Was war das Ergebnis dieser Demokratiekonferenz? – Ein Landtagspräsident, der erzählt, dass die Sächsische Verfassung ja schon alle Elemente der direkten Demokratie verankert. Geflissentlich verschwiegen hat er dabei, dass die Quoren erfahrungsgemäß viel zu hoch sind. Der Ministerpräsident hat in sieben Thesen erzählt, dass die Demokratie vom Mitmachen und vom Austausch lebt, auch einmal wehtun kann, und – nicht zu vergessen – er hat erneut einen Prüfauftrag formuliert: ob die Bürgerräte, wie sie in Vorarlberg in Österreich seit dem Jahr 2006 durchgeführt werden, eine Möglichkeit für die sächsischen Bürgerinnen und Bürger sein könnten.

Alle diese Dialogformate – es gibt ja jetzt einige auf Landesebene und sogar ein Beteiligungsportal – sind grundsätzlich eine gute Sache, und wir haben dazu bereits letztes Jahr einen Antrag vorgelegt. Aber sie sind nicht verbindlich und sie sind, genau wie Volksentscheide, lediglich ein Puzzleteil. Richtig ist, dass die direkte Demokratie allein kein Allheilmittel für die Unzufriedenheit der Bevölkerung mit den parlamentarischen Strukturen und Akteuren ist. Allein die Dialogformate sind es aber auch nicht. Beide sind aber ein wichtiger Bestandteil einer vielfältigen Demokratie, die den Bedürfnissen aller Mitglieder der Gesellschaft entspricht und entsprechen muss.

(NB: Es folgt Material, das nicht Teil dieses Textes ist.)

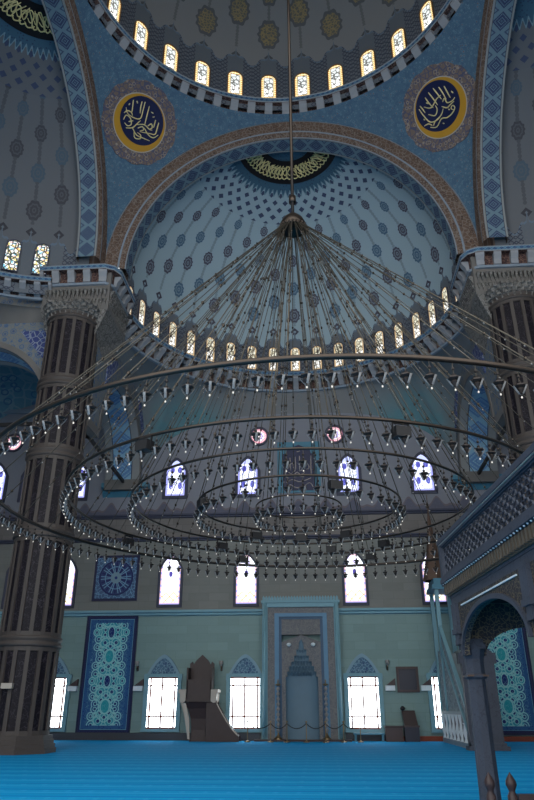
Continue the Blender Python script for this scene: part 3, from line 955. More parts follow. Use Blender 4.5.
LEFT = [[(205,125),(200,180),(192,235)], [(272,130),(262,175),(258,225)], [(295,130),(280,200),(262,262),(225,270),(165,240),(150,190)], [(328,160),(310,240),(292,320)],
        [(402,285),(390,330),(372,382),(330,380),(255,372)], [(378,265),(362,330)], [(135,235),(160,215),(190,225),(200,250)], [(130,290),(150,252),(182,270),(190,318),(162,335),(138,312)],
        [(148,352),(200,345),(240,305),(262,282)], [(235,318),(290,312),(330,346),(352,350)], [(200,350),(230,402),(280,422),(330,440)], [(290,338),(320,390),(360,412),(398,385)],
        [(210,380),(215,425),(255,430),(262,400),(235,380)], [(318,320),(345,300),(352,330),(330,345)], [(240,345),(275,330),(285,355),(255,365)], [(232,130),(238,150)], [(345,205),(360,215)], [(170,170),(180,155)], [(355,245),(370,240)], [(170,300),(205,290)]]
RIGHT = [[(175,205),(200,255),(232,305)], [(205,170),(238,230),(268,290)], [(245,145),(275,200),(302,250)], [(290,148),(315,200),(340,262)], [(332,150),(352,205),(372,255)],
         [(120,290),(150,350),(200,418),(262,410),(300,360)], [(160,280),(215,300),(262,240),(300,215)], [(310,275),(325,248),(345,290),(385,285),(408,262)], [(190,350),(240,372),(262,330),(250,290)],
         [(200,462),(250,470),(290,410),(335,412),(378,385),(402,345),(385,322),(372,345),(392,360)], [(150,440),(185,430),(215,450)], [(225,455),(240,420),(290,380),(310,330)], [(300,310),(340,330),(370,310),(400,290)],
         [(130,265),(150,300),(165,330)], [(385,205),(398,225)], [(350,345),(362,352)], [(150,380),(160,392)], [(300,450),(312,456)], [(180,250),(200,262)]]
def roundel(az, el, lines, box, label, R_in=0.86, moon=1):
    """painted disc lying on the pendentive sphere; the pen strokes are raised gold"""
    o = thing('calligraphy_roundel', label, 'wall medallion', PC)
    n = Vector((cos(el)*sin(az), cos(el)*cos(az), sin(el)))
    right = Vector((cos(az), -sin(az), 0)).normalized(); upv = right.cross(n).normalized()
    if upv.z < 0: upv = -upv
    def P(u, v, lift):
        d = n*sqrt(max(0, PR*PR-u*u-v*v))+right*u+upv*v
        return d.normalized()*(PR-lift)
    def disc(name, r0, r1, lift, mat, cx=0, cy=0, scallop=0):
        g = MB()
        g.grid(96, 6, lambda s, t: P(cx+(r0+(r1*(1+scallop*abs(sin(14*pi*s)))-r0)*t)*sin(2*pi*s), cy+(r0+(r1*(1+scallop*abs(sin(14*pi*s)))-r0)*t)*cos(2*pi*s), lift), 0)
        # thickness at the rim
        g.grid(96, 1, lambda s, t: P(cx+r1*(1+scallop*abs(sin(14*pi*s)))*sin(2*pi*s), cy+r1*(1+scallop*abs(sin(14*pi*s)))*cos(2*pi*s), lift*(1-t)), 0)
        return g.build(name, mat, o)
    disc('lace_border', 1.2, 2.0, 0.035, M['roundel_lace'], scallop=0.045)
    disc('pale_ring', 1.2, 1.46, 0.045, M['cream'])
    disc('gold_crescent', 0.0, 1.41, 0.058, M['gold_dim'])
    disc('navy_field', 0.0, 1.20, 0.07, M['navy'], moon*0.07, 0.15)
    cx0, cy0, hw, hh, rot = box
    g = MB()
    ca, sa = cos(0.42*moon), sin(0.42*moon)
    def place(x, y):
        a = (x-cx0)/hw*1.08; b = -(y-cy0)/hh*1.08
        return P(0.07*moon+a*ca-b*sa, 0.15+a*sa+b*ca, 0.09)
    strokes(g, lines, place, 0.029)
    prop(g.build('lettering', M['gold'], o), label='pale gold script')
    return o
def azel(p):
    v = Vector(p)-Vector(PC); v.normalize(); return atan2(v.x, v.y), math.asin(v.z)
a, e = azel((-7.61, 25.08, 29.18)); roundel(a, e, LEFT, (272, 285, 150, 178, 0), 'round navy and gold inscription medallion with a gold crescent, above the arch on the left', moon=1)
a, e = azel((7.88, 25.04, 28.95)); roundel(a, e, RIGHT, (268, 300, 158, 190, 0), 'round navy and gold inscription medallion with a gold crescent, above the arch on the right', moon=-1)

# crown inscription of the half dome: a black ring with gilt script
def crown_ring(c, label, deg=0):
    o = thing('crown_inscription', label, 'inscription', c, RAD(deg))
    Rr = 8.65
    def P(th, az, lift): return ((Rr-lift)*sin(th)*sin(az), (Rr-lift)*sin(th)*cos(az), (Rr-lift)*cos(th))
    t0, t1 = RAD(8.6), RAD(18.6)
    g = MB(); g.grid(72, 6, lambda u, v: P(t0+(t1-t0)*v, RAD(-100+200*u), 0.03), 0); g.build('black_field', M['darkpanel'], o)
    rnd = random.Random(11); ln = []
    a = -96
    while a < 96:
        w = rnd.uniform(5, 9)
        k = rnd.random()
        if k < 0.5: ln.append([(a, 0.88), (a+w*0.2, 0.5), (a+w*1.1, 0.12)])
        else: ln.append([(a+w, 0.9), (a+w*0.8, 0.55), (a, 0.15)])
        ln.append([(a-2, 0.25+0.3*rnd.random()), (a+w*0.4, 0.10+0.2*rnd.random()), (a+w, 0.35+0.3*rnd.random()), (a+w*0.7, 0.7), (a+w*0.2, 0.55)])
        ln.append([(a, 0.75), (a+w*0.5, 0.92), (a+w*1.3, 0.78)])
        a += w
    bf = [q for q in o.children][0]
    g = MB(); strokes(g, ln, lambda u, v: P(t0+(t1-t0)*(0.12+0.72*v), RAD(u), 0.06), 0.030)
    g.build('lettering', M['gold'], bf)
    return o
crown_ring((0, 27.8, 21.4), 'black arc with gilt script crowning the blue half dome behind the lamp rod')
crown_ring((-10.1, 17.7, 21.4), 'black arc of script on the left half dome, cut by the top left corner', 90)

# blue inscription tile between the two upper windows
t = thing('inscription_panel', 'dark blue tile panel with pale script in a turquoise border between the upper windows', 'tile panel', (0.06, 37, 12.65))
g = MB(); g.box((-1.24, -0.06, 0), (1.24, 0, 3.1)); g.build('border', M['teal'], t)
pts = [(-0.92, 0.12), (-0.92, 2.35), (-0.72, 2.35), (-0.66, 2.62), (-0.35, 2.75), (0, 2.9), (0.35, 2.75), (0.66, 2.62), (0.72, 2.35), (0.92, 2.35), (0.92, 0.12)]
g = MB(); g.prism(pts, -0.09, -0.05); g.build('field', M['navy'], t)
L3 = [[(-.78,2.0),(-.74,1.4),(-.78,1.0),(-.6,.85)], [(-.5,2.1),(-.48,1.3)], [(-.2,2.15),(-.2,1.35),(-.4,1.2)], [(.05,2.2),(.05,1.3)], [(.3,2.1),(.2,1.4),(.02,1.25)], [(.72,2.2),(.7,1.5),(.72,1.0)],
      [(-.75,.6),(-.4,.75),(0,.62),(.35,.7),(.7,.85)], [(-.8,.3),(-.5,.45),(-.2,.28),(.2,.3),(.6,.55),(.8,.3)], [(-.6,1.2),(-.3,1.05),(-.1,1.2),(.1,1.05),(.35,1.2)], [(-.65,1.6),(-.35,1.75),(-.3,1.5)], [(.3,1.5),(.5,1.7),(.6,1.45),(.42,1.35)], [(-.3,.9),(0,.98),(.3,.88)], [(-.1,2.45),(.1,2.5)]]
g = MB(); strokes(g, L3, lambda x, y: (x, -0.10, y), 0.032); g.build('lettering', M['silver'], t)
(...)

Genau deshalb geht es nicht darum, die Schweiz zu kopieren, sondern von ihr zu lernen. Auch in der Schweiz ist die direkte Demokratie nicht vom Himmel gefallen und nicht von heute auf morgen eingeführt worden, sondern sie hat sich in den Kantonen Anfang des 19. Jahrhunderts und im Bund mit der Gründung 1848 langsam entwickelt.

Zurück zu Sachsen. Anfang der Neunzigerjahre, 1992, wurde hier die Sächsische Verfassung beschlossen. Damals waren wirklich weitsichtige Regelungen getroffen und Rechte festgeschrieben worden. Die Verfassung hat sich ja größtenteils bewährt. Aber wir können uns doch nicht auf den Leistungen der Verfassungsmütter und -väter – einige sitzen hier noch – ausruhen. Wir müssen unsere Demokratie entsprechend den veränderten Prämissen und Anforderungen in der Gesellschaft doch anpassen

und weiterentwickeln, wenn wir sie nicht leichtsinnig aufs Spiel setzen wollen.

Deshalb haben Sie heute mal wieder Gelegenheit, unserem Gesetzentwurf zuzustimmen.

Danke.

(Beifall bei den GRÜNEN und den LINKEN)

Die CDUFraktion; Herr Modschiedler, bitte.

Sehr geehrte Frau Präsidentin! Liebe Kolleginnen und Kollegen! In der angesprochenen letzten Ausschusssitzung wurde seitens der einbringenden Fraktion DIE LINKE darauf hingewiesen, dass man mit dem Gesetzentwurf – so schreiben sie – beabsichtige, den Diskussionsprozess zum Thema „Direkte Demokratie“ weiter fortzusetzen.